Hélas, la tendance au vieillissement de la population
se poursuit. Et c'est d'ailleurs normal, puisqu'il s'agit d'une conséquence naturelle de l'augmentation de notre niveau de vie. Les progrès de l'hygiène et de la médecine, que la croissance économique a rendus abordables pour une part croissante de la population, ont entraîné une baisse drastique de la mortalité infantile. La conséquence naturelle est une baisse de la natalité : pour présenter cyniquement le calcul fait instinctivement par les individus, il faut faire moins d'enfants puisqu'ils ont tous de très grandes chances d'atteindre sans encombre l'âge adulte. C'est d'autant plus facile que les moyens de contraception abondent de nos jours. En outre, notre économie est passée du stade de l'industrie à ce lui des services : les travaux sont moins pénibles mais requièrent de plus grandes qualifications. Il est plus abordable pour les parents de fournir cette éducation plus coûteuse à un nombre plus restreint d'enfants. Le taux de natalité moyen en Belgique a donc logiquement baissé au cours du siècle dernier. Parallèlement, les mêmes progrès de la médecine ont permis un
allongement de la durée de vie. Combinez la baisse de la natalité à l'allongement de l'espérance de vie et vous obtenez l'actuelle tendance au vieillissement de la population.
Les projections pour le futur sont alarmantes : en 2050, on prévoit pour l'Europe un taux de support (le nombre de personnes actives par retraité) à 1,86 actifs pour un retraité. Les chiffres pour la Belgique sont encore pires, puisque les estimations de l'Institut National de Statistique placent le taux de support en 2050 à 1,45. Je vous laisse imaginer le montant des prélèvements nécessaires pour payer la pension du retraité en question.
Vous l'avez à présent compris, seules des réformes radicales pourront empêcher la faillite du système. Des mesures cosmétiques comme le relèvement de l'âge de la prépension légale permettront de gagner quelques années, pas d'inverser la tendance. Deux solutions seulement existent, mais elles sont toutes les deux taboues en Belgique : l'ouverture massive à l'immigration et le passage progressif à un système de pension par capitalisation.
L'ouverture massive à l'immigration permettrait, par l'adjonction de populations issues de pays où le taux de natalité est plus élevé, de rajeunir à terme la population. Evidemment, dans le contexte belge actuel, qui est celui d'un chômage massif,
bien supérieur aux chiffres officiels, on voit mal comment appliquer cette solution.
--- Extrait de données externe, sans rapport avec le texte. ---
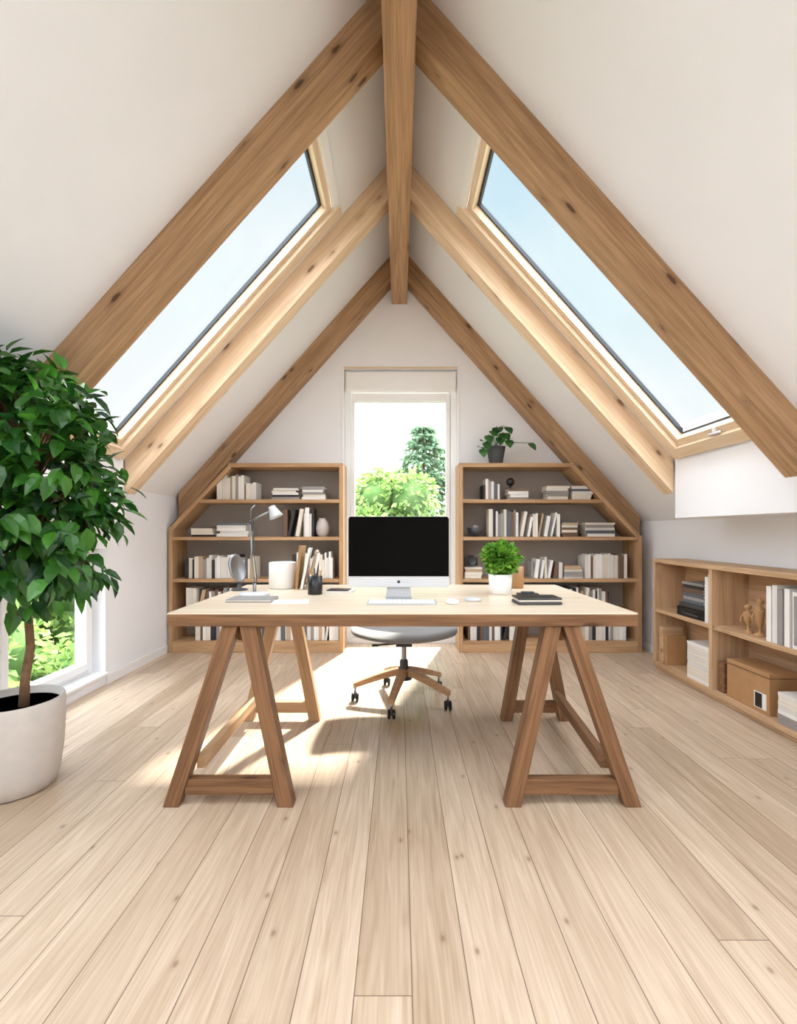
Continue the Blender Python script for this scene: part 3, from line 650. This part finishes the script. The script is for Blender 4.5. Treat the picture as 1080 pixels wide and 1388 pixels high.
for i in range(215):
    z=rt.uniform(.88,1.74)
    a=rt.uniform(0,6.283); t=(z-.9)/.84
    rad=.29+.12*math.sin(max(0,min(1,t*2.2+.15))*math.pi/2) if t<.6 else .41*math.sqrt(max(0,1-((t-.6)/.52)**2))
    rad*=1+.38*noise.noise(Vector((math.cos(a)*1.3,math.sin(a)*1.3,z*3.2)))
    r=rt.uniform(.2,1)**.55
    c=Vector((X-.04+math.cos(a)*rad*r,Y-.03+math.sin(a)*rad*r*.85,z))
    if not leaf_ok(c): continue
    st=Vector(trunk[min(6,4+int(max(0,(z-.9))/.25))]); mid=(st+c)/2+Vector((0,0,.05))
    tip=c+(c-mid).normalized()*.06+Vector((0,0,-.05))
    mb.tube([st,mid,c,tip],[.005,.0035,.002,.0012],M['bark'],5)
    out=(c-Vector((X,Y,1.1))).normalized()
    for k in range(17):
        u=rt.random(); base=c.lerp(tip,u*1.1) if u>.4 else mid.lerp(c,.6+u)
        q=base+Vector((rt.gauss(0,.035),rt.gauss(0,.035),rt.gauss(0,.032)))
        dr=(out*.8+Vector((rt.uniform(-.9,.9),rt.uniform(-.9,.9),rt.uniform(-1.6,.1)))).normalized()
        L_=rt.uniform(.062,.108)
        if not (leaf_ok(q) and leaf_ok(q+dr*L_)): continue
        lf.leaf(q,dr,L_,L_*.6,M['leaf'],(out.x*.6+rt.uniform(-.5,.5),out.y*.6-.3+rt.uniform(-.5,.5),1),.12,.25)
mb.obj('trunk',e); lf.obj('foliage',e)

# ------------------------------------------------------------ garden
mb=MB(); mb.box((-60,-40,-3.3),(60,80,-3.2),M['grass']); mb.obj('ground')
def bushtree(name,c,rx,rz,n,ls,mat):
    e=empty(name); c=Vector(c)
    mb=MB(); mb.tube([(c.x,c.y,-3.2),(c.x+.1,c.y,-1.8),(c.x,c.y,c.z)],[.18,.13,.08],M['bark'],8); mb.obj('trunk',e)
    lf=MB(); blobs=[]
    for i in range(22):
        v=Vector((random.gauss(0,1),random.gauss(0,1),random.gauss(0,1))).normalized()
        b=c+Vector((v.x*rx*.62,v.y*rx*.62,v.z*rz*.68)); rr=rx*random.uniform(.28,.46); blobs.append((b,rr))
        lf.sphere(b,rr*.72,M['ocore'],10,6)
    for i in range(n):
        b,rr=random.choice(blobs); v=Vector((random.gauss(0,1),random.gauss(0,1),random.gauss(.2,1))).normalized()
        lf.leaf(b+v*rr*random.uniform(.7,1.12),v+Vector((random.uniform(-1,1),random.uniform(-1,1),random.uniform(-1,.5))),ls*random.uniform(.6,1.2),ls*.6,mat,None,.1,.2,True)
    lf.obj('foliage',e)
def conifer(name,c,H_,r,n):
    e=empty(name); c=Vector(c); mb=MB(); mb.tube([c,c+Vector((0,0,H_))],[.16,.02],M['bark'],8); mb.obj('trunk',e)
    lf=MB(); nl=38
    for l in range(nl):
        t=l/nl; z=c.z+.8+(H_-.8)*t; rr=r*(1-t)**.7*random.uniform(.8,1.1)+.06
        nb=int(12-5*t)
        for b in range(nb):
            a=random.uniform(0,6.28); tip=Vector((c.x+rr*math.cos(a),c.y+rr*math.sin(a),z-.12*rr)); st=Vector((c.x,c.y,z+.1))
            lf.tube([st,tip],[.02,.006],M['bark'],4)
            for k in range(n):
                u=random.uniform(.1,1); p=st.lerp(tip,u); lf.leaf(p,(math.cos(a)+random.uniform(-1,1),math.sin(a)+random.uniform(-1,1),random.uniform(-.7,.3)),random.uniform(.14,.28),.09,M['oconif'],None,.1,.2,True)
    lf.obj('foliage',e)
conifer('conifer_tree',(PX(574,12.5),12.5,-3.2),PZ(576,12.5)+3.2,2.5,30)
bushtree('garden_tree',(PX(535,9.5),9.5,.4),1.15,2.5,7000,.14,M['oleaf'])
bushtree('garden_tree',(PX(490,8.6),8.6,-.15),.75,2.2,4000,.13,M['oleaf'])
bushtree('garden_tree',(PX(612,9),8.4,-.35),.8,2.0,4000,.13,M['oleaf'])
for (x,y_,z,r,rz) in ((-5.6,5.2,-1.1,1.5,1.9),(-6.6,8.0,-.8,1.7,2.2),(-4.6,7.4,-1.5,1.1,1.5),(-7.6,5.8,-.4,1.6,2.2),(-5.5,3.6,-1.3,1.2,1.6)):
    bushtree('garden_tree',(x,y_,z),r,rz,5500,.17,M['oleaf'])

# ------------------------------------------------------------ world & sun
w=bpy.data.worlds.new('sky'); scene.world=w; w.use_nodes=True; nt=w.node_tree; N=nt.nodes; L=nt.links
bg=N['Background']; tc=N.new('ShaderNodeTexCoord'); sp=N.new('ShaderNodeSeparateXYZ'); L.new(tc.outputs['Generated'],sp.inputs[0])
r=N.new('ShaderNodeValToRGB'); cr=r.color_ramp; cr.elements[0].position=.1; cr.elements[0].color=(1.0,1.0,1.0,1); cr.elements[1].position=.8; cr.elements[1].color=(.50,.74,.90,1)
el=cr.elements.new(.4); el.color=(.68,.88,.96,1)
L.new(sp.outputs[2],r.inputs['Fac'])
n=N.new('ShaderNodeTexNoise'); n.inputs['Scale'].default_value=2.2; n.inputs['Detail'].default_value=6; L.new(tc.outputs['Generated'],n.inputs['Vector'])
cl_=N.new('ShaderNodeValToRGB'); cl_.color_ramp.elements[0].position=.45; cl_.color_ramp.elements[1].position=.72; L.new(n.outputs['Fac'],cl_.inputs['Fac'])
def mrange(v,a,b,c,d_):
    q=N.new('ShaderNodeMapRange'); q.inputs['From Min'].default_value=a; q.inputs['From Max'].default_value=b; q.inputs['To Min'].default_value=c; q.inputs['To Max'].default_value=d_; L.new(v,q.inputs['Value']); return q.outputs[0]
haze=math_(nt,'MAXIMUM',math_(nt,'MULTIPLY',cl_.outputs['Color'],.75),mrange(sp.outputs[0],.15,-.35,0.0,.65))
haze=math_(nt,'MAXIMUM',haze,mrange(sp.outputs[1],.9,.96,0.0,1.0))
col=mixc(nt,haze,r.outputs['Color'],(1,1,1,1))
fy=mrange(sp.outputs[1],.6,.05,0,1); fz=mrange(sp.outputs[2],.1,.85,.32,1)
col=mixc(nt,fy,col,(.90,.96,1.06,1))
L.new(col,bg.inputs['Color'])
glow=mrange(sp.outputs[1],.88,.97,0,2.2)
stg=math_(nt,'ADD',math_(nt,'ADD',1.58,glow),math_(nt,'MULTIPLY',math_(nt,'MULTIPLY',fy,fz),14.5))
L.new(stg,bg.inputs['Strength'])
sl=bpy.data.lights.new('sun','SUN'); sl.energy=24; sl.angle=.06; sl.color=(1,.96,.90); so=bpy.data.objects.new('sun',sl); scene.collection.objects.link(so)
so.rotation_euler=Vector((-.31,-1.07,-1)).to_track_quat('-Z','Y').to_euler(); so.location=(3,10,10)

# ------------------------------------------------------------ camera
cam=bpy.data.cameras.new('camera'); co=bpy.data.objects.new('camera',cam); scene.collection.objects.link(co)
cam.sensor_fit='HORIZONTAL'; cam.sensor_width=36; cam.lens=36*F/1080; cam.shift_y=26/1080; cam.shift_x=-1/1080; cam.clip_start=.02
co.location=(0,0,CH); co.rotation_euler=(math.pi/2,0,0); scene.camera=co
scene.view_settings.view_transform='Standard'; scene.view_settings.look='None'; scene.view_settings.exposure=-.6
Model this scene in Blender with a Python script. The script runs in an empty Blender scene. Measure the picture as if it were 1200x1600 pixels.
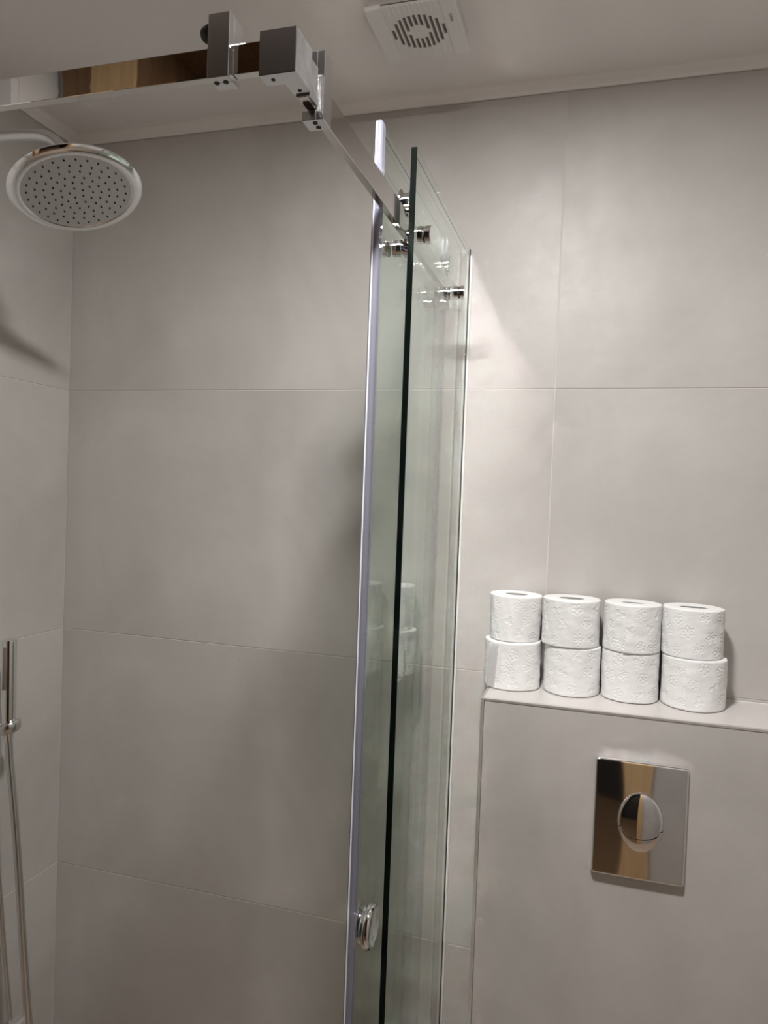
import bpy, bmesh, math, random
import numpy as np
from mathutils import Vector, Matrix
random.seed(4); rng = np.random.default_rng(7)
S = bpy.context.scene; COL = S.collection; PI = math.pi

# ---------------- camera ----------------
cd = bpy.data.cameras.new('camera'); cam = bpy.data.objects.new('camera', cd); COL.objects.link(cam)
cam.location = (1.29048, -1.55777, 1.57321)
cam.rotation_euler = (1.54392193, -0.0369799808, 0.283604460)
cd.sensor_fit = 'VERTICAL'; cd.sensor_height = 36; cd.sensor_width = 27; cd.lens = 25.7828; cd.clip_start = 0.01
S.camera = cam
# ---------------- world ----------------
W = bpy.data.worlds.new('world'); S.world = W; W.use_nodes = True
W.node_tree.nodes['Background'].inputs[0].default_value = (0.8, 0.85, 1, 1)
W.node_tree.nodes['Background'].inputs[1].default_value = 0.05
# ---------------- lamp ----------------
LAMP = Vector((1.15, -0.93, 2.425)); LAMP_R = 0.065
ld = bpy.data.lights.new('lamp_light', 'AREA'); ld.shape = 'DISK'; ld.size = 2*LAMP_R
ld.energy = 23.8; ld.color = (1.0, 0.985, 0.965)
lo = bpy.data.objects.new('lamp_light', ld); COL.objects.link(lo); lo.location = (LAMP.x, LAMP.y, LAMP.z-0.008)
S.view_settings.view_transform = 'Standard'; S.view_settings.look = 'None'
S.view_settings.gamma = 1; S.view_settings.use_curve_mapping = False
S.view_settings.exposure = 0.0
S.cycles.blur_glossy = 0.0; S.cycles.sample_clamp_indirect = 0.0

# ---------------- materials ----------------
def mat(name, col, rough=0.5, metal=0.0, spec=0.5, mott=None, bump=None, coat=0, rvar=0, trans=0):
    """mott = (second colour, scale, contrast); bump = (scale, strength, distance)"""
    m = bpy.data.materials.new(name); m.use_nodes = True; n = m.node_tree.nodes; l = m.node_tree.links
    b = n['Principled BSDF']; b.inputs['Base Color'].default_value = (*col, 1)
    b.inputs['Roughness'].default_value = rough; b.inputs['Metallic'].default_value = metal
    b.inputs['Specular IOR Level'].default_value = spec; b.inputs['Coat Weight'].default_value = coat
    tc = n.new('ShaderNodeTexCoord')
    if mott:
        t = n.new('ShaderNodeTexNoise'); t.inputs['Scale'].default_value = mott[1]; t.inputs['Detail'].default_value = 7
        t.inputs['Roughness'].default_value = 0.62; t.inputs['Distortion'].default_value = 0.4
        l.new(tc.outputs['Object'], t.inputs['Vector'])
        r = n.new('ShaderNodeValToRGB'); r.color_ramp.elements[0].position = 0.5-mott[2]; r.color_ramp.elements[1].position = 0.5+mott[2]
        r.color_ramp.elements[0].color = (*col, 1); r.color_ramp.elements[1].color = (*mott[0], 1)
        l.new(t.outputs['Fac'], r.inputs['Fac']); l.new(r.outputs['Color'], b.inputs['Base Color'])
    if rvar:
        t = n.new('ShaderNodeTexNoise'); t.inputs['Scale'].default_value = 9; t.inputs['Detail'].default_value = 6
        l.new(tc.outputs['Object'], t.inputs['Vector'])
        mr = n.new('ShaderNodeMapRange'); mr.inputs['To Min'].default_value = rough-rvar; mr.inputs['To Max'].default_value = rough+rvar
        mr.inputs['From Min'].default_value = 0.3; mr.inputs['From Max'].default_value = 0.7
        l.new(t.outputs['Fac'], mr.inputs['Value']); l.new(mr.outputs['Result'], b.inputs['Roughness'])
    if bump:
        t = n.new('ShaderNodeTexNoise'); t.inputs['Scale'].default_value = bump[0]; t.inputs['Detail'].default_value = 5
        l.new(tc.outputs['Object'], t.inputs['Vector'])
        bp = n.new('ShaderNodeBump'); bp.inputs['Strength'].default_value = bump[1]; bp.inputs['Distance'].default_value = bump[2]
        l.new(t.outputs['Fac'], bp.inputs['Height']); l.new(bp.outputs['Normal'], b.inputs['Normal'])
    return m

def glass(name, tint, ior=1.5, rough=0.0, body=0.0):
    """thin sheet glass: straight-through transparency with Fresnel reflection on each face"""
    m = bpy.data.materials.new(name); m.use_nodes = True; n = m.node_tree.nodes; l = m.node_tree.links
    n.remove(n['Principled BSDF']); out = n['Material Output']
    g = n.new('ShaderNodeNewGeometry'); mx = n.new('ShaderNodeMix'); mx.data_type = 'FLOAT'
    mx.inputs[2].default_value = ior; mx.inputs[3].default_value = 1/ior
    l.new(g.outputs['Backfacing'], mx.inputs[0])
    f = n.new('ShaderNodeFresnel'); l.new(mx.outputs[0], f.inputs['IOR'])
    t = n.new('ShaderNodeBsdfTransparent'); t.inputs[0].default_value = (*tint, 1)
    gl = n.new('ShaderNodeBsdfGlossy'); gl.inputs['Roughness'].default_value = rough; gl.inputs[0].default_value = (1, 1, 1, 1)
    s = n.new('ShaderNodeMixShader'); l.new(f.outputs[0], s.inputs[0])
    first = t.outputs[0]
    if body:
        d = n.new('ShaderNodeBsdfDiffuse'); d.inputs[0].default_value = (*tint, 1)
        s2 = n.new('ShaderNodeMixShader'); s2.inputs[0].default_value = body
        l.new(t.outputs[0], s2.inputs[1]); l.new(d.outputs[0], s2.inputs[2]); first = s2.outputs[0]
    l.new(first, s.inputs[1]); l.new(gl.outputs[0], s.inputs[2]); l.new(s.outputs[0], out.inputs['Surface'])
    return m

def wood(name, a, b_):
    m = mat(name, a, 0.45)
    n = m.node_tree.nodes; l = m.node_tree.links; b = n['Principled BSDF']
    tc = n.new('ShaderNodeTexCoord'); mp = n.new('ShaderNodeMapping'); mp.inputs['Scale'].default_value = (60, 60, 3)
    t = n.new('ShaderNodeTexNoise'); t.inputs['Scale'].default_value = 1.2; t.inputs['Detail'].default_value = 6; t.inputs['Distortion'].default_value = 1.2
    r = n.new('ShaderNodeValToRGB'); r.color_ramp.elements[0].position = .35; r.color_ramp.elements[1].position = .65
    r.color_ramp.elements[0].color = (*a, 1); r.color_ramp.elements[1].color = (*b_, 1)
    l.new(tc.outputs['Object'], mp.inputs[0]); l.new(mp.outputs[0], t.inputs['Vector']); l.new(t.outputs['Fac'], r.inputs[0]); l.new(r.outputs[0], b.inputs['Base Color'])
    return m

M = {}
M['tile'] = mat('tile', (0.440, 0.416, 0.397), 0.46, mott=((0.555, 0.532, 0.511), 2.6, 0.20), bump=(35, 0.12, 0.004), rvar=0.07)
M['grout'] = mat('grout', (0.66, 0.63, 0.585), 0.85)
M['ceiling'] = mat('ceiling_paint', (0.84, 0.82, 0.81), 0.7, bump=(60, 0.1, 0.002))
M['cornice'] = mat('cornice_plaster', (0.82, 0.80, 0.785), 0.6)
M['floor'] = mat('floor_tile', (0.36, 0.24, 0.17), 0.5, mott=((0.38, 0.30, 0.23), 3, 0.2))
M['white'] = mat('white_paint', (0.8, 0.8, 0.8), 0.4)
M['fan'] = mat('fan_plastic', (0.80, 0.80, 0.79), 0.42)
M['dark'] = mat('dark_void', (0.20, 0.175, 0.165), 0.7)
M['black'] = mat('black_rubber', (0.012, 0.010, 0.010), 0.55)
M['chrome'] = mat('chrome', (0.86, 0.86, 0.87), 0.05, 1)
M['steel'] = mat('polished_steel', (0.60, 0.57, 0.54), 0.10, 1, bump=(7, 0.05, 0.01), rvar=0.04)
M['mirror'] = mat('mirror_steel', (0.66, 0.64, 0.62), 0.02, 1, bump=(4, 0.04, 0.01))
M['worn'] = mat('scratched_steel', (0.72, 0.72, 0.74), 0.32, 1, mott=((0.50, 0.49, 0.50), 60, 0.2), bump=(180, 0.25, 0.001), rvar=0.1)
M['satin'] = mat('satin_chrome', (0.66, 0.66, 0.67), 0.22, 1)
M['face'] = mat('nozzle_face', (0.60, 0.60, 0.60), 0.38, 0.75)
M['glass'] = glass('clear_glass', (0.942, 0.984, 0.962))
M['glass_top'] = glass('glass_top_face', (0.60, 0.64, 0.62))
M['edge'] = mat('glass_edge', (0.001, 0.003, 0.002), 0.35, spec=0.12)
M['hall'] = mat('hall_paint', (0.03, 0.023, 0.019), 0.6)  # near-black colour puts the hallway's darkness into its surfaces
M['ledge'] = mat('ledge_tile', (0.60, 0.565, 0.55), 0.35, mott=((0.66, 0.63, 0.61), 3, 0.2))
M['edge_thin'] = mat('glass_top_edge', (0.05, 0.06, 0.055), 0.25)
M['seal'] = glass('clear_pvc_seal', (0.56, 0.56, 0.66), 1.5, 0.10, 0.26)
M['lip'] = mat('seal_lip', (0.86, 0.86, 0.92), 0.25)  # white of the highlight line painted on the seal
M['lipdark'] = mat('seal_flange', (0.30, 0.28, 0.28), 0.4)  # grey of the seal's shaded side, put in as colour
M['silicone'] = mat('silicone', (0.74, 0.73, 0.70), 0.35)
M['paper'] = mat('tissue_paper', (0.84, 0.835, 0.83), 0.95, spec=0.1, bump=(75, 0.35, 0.0022))
M['core'] = mat('cardboard', (0.36, 0.345, 0.33), 0.9)
M['trimline'] = mat('edge_trim', (0.62, 0.60, 0.58), 0.35, 0.6)
M['oak'] = wood('light_oak', (0.50, 0.33, 0.17), (0.60, 0.42, 0.23))
M['oak_dark'] = wood('dark_oak', (0.16, 0.09, 0.045), (0.21, 0.125, 0.065))
M['hole'] = mat('screw_hole', (0.01, 0.008, 0.007), 0.6)
M['hose'] = mat('steel_hose', (0.70, 0.70, 0.70), 0.28, 1)
M['print'] = mat('grey_print', (0.16, 0.15, 0.15), 0.6)

# ---------------- mesh helpers ----------------
def link(name, me, m, parent=None, smooth=False):
    o = bpy.data.objects.new(name, me); COL.objects.link(o)
    if m is not None:
        for x in (m if isinstance(m, (list, tuple)) else [m]): me.materials.append(x)
    if smooth:
        me.polygons.foreach_set('use_smooth', [True]*len(me.polygons))
        try: me.set_sharp_from_angle(angle=math.radians(38))
        except Exception: pass
    if parent: o.parent = parent; o.matrix_parent_inverse = parent.matrix_world.inverted()
    return o
def obj(name, bm, m, parent=None, smooth=False):
    me = bpy.data.meshes.new(name); bmesh.ops.recalc_face_normals(bm, faces=bm.faces); bm.to_mesh(me); bm.free()
    return link(name, me, m, parent, smooth)
def box(bm, lo_, hi_, bev=0, seg=2, mi=0):
    c = [(a+b)/2 for a, b in zip(lo_, hi_)]; s = [b-a for a, b in zip(lo_, hi_)]
    r = bmesh.ops.create_cube(bm, size=1, matrix=Matrix.Translation(c) @ Matrix.Diagonal((*s, 1)))
    vs = r['verts']
    for f in {f for v in vs for f in v.link_faces}: f.material_index = mi
    if bev:
        es = list({e for v in vs for e in v.link_edges})
        bmesh.ops.bevel(bm, geom=es, offset=bev, segments=seg, affect='EDGES', profile=0.5)
    return vs
def BOX(name, lo_, hi_, m, parent=None, bev=0, seg=2):
    bm = bmesh.new(); box(bm, lo_, hi_, bev, seg); return obj(name, bm, m, parent)
def frame_z(d):
    return Vector((0, 0, 1)).rotation_difference(Vector(d).normalized()).to_matrix().to_4x4()
def lathe(bm, prof, origin=(0, 0, 0), axis=(0, 0, 1), n=40, mi=0, sx=1, sy=1):
    """prof: list of (height along axis, radius)"""
    T = Matrix.Translation(origin) @ frame_z(axis); rings = []
    for h, r in prof:
        if r < 1e-6: rings.append([bm.verts.new(T @ Vector((0, 0, h)))])
        else: rings.append([bm.verts.new(T @ Vector((sx*r*math.cos(2*PI*k/n), sy*r*math.sin(2*PI*k/n), h))) for k in range(n)])
    for a, b in zip(rings, rings[1:]):
        for k in range(n):
            k2 = (k+1) % n
            if len(a) == 1 and len(b) == 1: break
            if len(a) == 1: f = bm.faces.new((a[0], b[k], b[k2]))
            elif len(b) == 1: f = bm.faces.new((a[k], b[0], a[k2]))
            else: f = bm.faces.new((a[k], b[k], b[k2], a[k2]))
            f.material_index = mi
def tube(bm, pts, r, n=14, caps=True, sub=8):
    P = [Vector(p) for p in pts]; path = []
    for i in range(len(P)-1):                      # catmull-rom
        p0 = P[max(i-1, 0)]; p1 = P[i]; p2 = P[i+1]; p3 = P[min(i+2, len(P)-1)]
        for k in range(sub):
            t = k/sub
            path.append(0.5*((2*p1)+(-p0+p2)*t+(2*p0-5*p1+4*p2-p3)*t*t+(-p0+3*p1-3*p2+p3)*t**3))
    path.append(P[-1]); rings = []; up = None
    for i, p in enumerate(path):
        d = (path[min(i+1, len(path)-1)]-path[max(i-1, 0)]).normalized()
        if up is None: up = d.orthogonal().normalized()
        up = (up-d*up.dot(d)).normalized(); s = d.cross(up)
        rr = r(i/(len(path)-1)) if callable(r) else r
        rings.append([bm.verts.new(p+rr*(math.cos(2*PI*k/n)*up+math.sin(2*PI*k/n)*s)) for k in range(n)])
    for a, b in zip(rings, rings[1:]):
        for k in range(n): bm.faces.new((a[k], a[(k+1) % n], b[(k+1) % n], b[k]))
    if caps: bm.faces.new(rings[0][::-1]); bm.faces.new(rings[-1])
def sweep_profile(bm, prof, p0, p1, out, up=(0, 0, 1)):
    """extrude a 2D profile [(out, up)] from p0 to p1"""
    p0, p1, out, up = map(Vector, (p0, p1, out, up))
    A = [bm.verts.new(p0+out*a+up*b) for a, b in prof]; B = [bm.verts.new(p1+out*a+up*b) for a, b in prof]
    n = len(prof)
    for k in range(n): bm.faces.new((A[k], A[(k+1) % n], B[(k+1) % n], B[k]))
    bm.faces.new(A[::-1]); bm.faces.new(B)
def thing(name, label, cat, loc=(0, 0, 0), group=None):
    o = bpy.data.objects.new(name, None); COL.objects.link(o); o.location = loc; o.empty_display_size = .05
    o['label'] = label; o['category'] = cat
    if group: o['group'] = group
    bpy.context.view_layer.update()
    return o
def tag(o, label, cat, group=None):
    o['label'] = label; o['category'] = cat
    if group: o['group'] = group
def struct(o): o['kind'] = 'structure'; return o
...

Importer de futurs chômeurs et allocataires sociaux n'aidera pas à combler le déficit de la Sécurité Sociale.
Le passage à un système de retraite par capitalisation est donc le seul moyen de garantir que chacun pourra jouir, à la fin de sa vie professionnelle, d'une allocation suffisamment ample pour qu'il puisse vivre ses vieux jours dans le confort. Inutile de vous dire qu'en ce qui me concerne, j'aimerais autant que le système soit entièrement privatisé. Quand on sait que rien que la mention "retraite par capitalisation" fait pousser des cris d'orfraie aux syndicalistes et aux gauchistes de tout poil, le passage à un tel système est un rêve bien lointain. Une privatisation serait encore plus improbable dans le contexte actuel.
Cela dit, les gouvernements des vingt dernières années, en encourageant discrètement ce qu'ils appellent pudiquement les "deuxième" et "troisième" piliers, c'est-à-dire les pensions complémentaires financées, respectivement, par l'employeur et par le travailleur, ont accompli un premier pas vers le sytème de la pension par capitalisation. Quant aux individus, ils sont prêts depuis belle lurette : le vieux bon sens n'a jamais digéré l'aberration contre nature de la pension par répartition. Essayez donc d'expliquer à un retraité que c'est vous qui payez sa pension par vos impôts, il vous rétorquera tout de go qu'il a cotisé toute sa vie pour se la payer.
La retraite par capitalisation présente un autre avantage : chacun connaît à chaque moment le montant dont il disposera lorsqu'il décidera de prendre sa retraite. Et donc, chacun pourra décider seul de l'âge auquel il souhaite "raccrocher". On pourra même diminuer progressivement ses prestations en fonction de ses envies et/ou de son état de santé, en utilisant le capital épargné pour combler peu à peu le manque à gagner. Plus besoin de décréter arbitrairement un "âge de la retraite" obligatoire, qui a des effets néfastes évidents : les
65-74 ans sont le groupe d'âge le plus frappé par la dépression nerveuse.
Ce qu'il faut à présent, c'est le courage politique d'appeler un chat un chat et d'expliquer aux collectivistes de tout poil que leurs réactions actuelles aux timides réformettes sont criminelles : en refusant de revenir sur leurs prétendus "avantages acquis", ils hypothèquent l'avenir du pays et le bien-être de nos enfants et petits-enfants. En cette période où chaque écolo altermondialeux y va de son couplet sur la "nécessité de ne pas hypothéquer les générations futures", il serait temps de passer des paroles aux actes.